Democracy & Technology Blog Net Neutrality and the realtors
The National Association of Realtors policy enabling traditional brokers to block their web-based competitors’ customers from having full online access to all Multiple Listing Services (MLS) listings, and the antitrust lawsuit that was filed yesterday in the U.S. District Court in Chicago by the Department of Justice, highlight a couple things about proposals to codify a set of network neutrality principles and give the FCC new enforcement authority. One is that the universe of players having an incentive and an ability to control what customers can see and do on the Internet is much larger than communications network providers. No network provider is involved here, and none of the net neutrality proposals would have been of any use. Another is the availability of an antitrust remedy, with penalties that really hurt. A violation of Section 1 of the Sherman Act, under which the complaint was brought, is a felony. Penalties for individuals include imprisonment. A plaintiff can seek treble damages.
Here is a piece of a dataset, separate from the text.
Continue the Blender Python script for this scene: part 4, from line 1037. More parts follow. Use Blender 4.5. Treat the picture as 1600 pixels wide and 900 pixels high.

Vonage could have brought an antitrust suit against Madison River Communications, but it thought that the FCC would be more convenient. Vonage CEO Jeffrey Citron now claims that there is “no law that prohibits (blocking), so you can’t adjudicate against it.” Tell that to the realtors, who stand accused of “suppressing technological innovation” and “reducing competition on price and quality.”
Madison River Communications, like all telephone companies, has common carrier responsibilities that arise from the common law. These duties existed prior to the Communications Act of 1934 and will survive a telecom re-write. Antitrust enforcers built upon the common carrier principle in lawsuits against AT&T, which established a duty to interconnect with competitors. The availability of easy recourse to the FCC has meant that antitrust law has not developed as fully in telecom as it has in other sectors of the economy. The solution is to limit FCC enforcement and let antitrust bloom. As the precedents, which will be based on actual — not hypothetical — conduct, accumulate, competitors like Jeffrey Citron will get the certainty he and others like him crave.
The FCC is too small and too limited in both expertise and orientation to protect the online activities of consumers, as this case demonstrates. “Nothing grander than the common law is even practical anymore,” writes Peter Huber (1997). “The telecosm is too large, too heterogeneous, too turbulent, too creatively chaotic to be governed wholesale [by a commission].”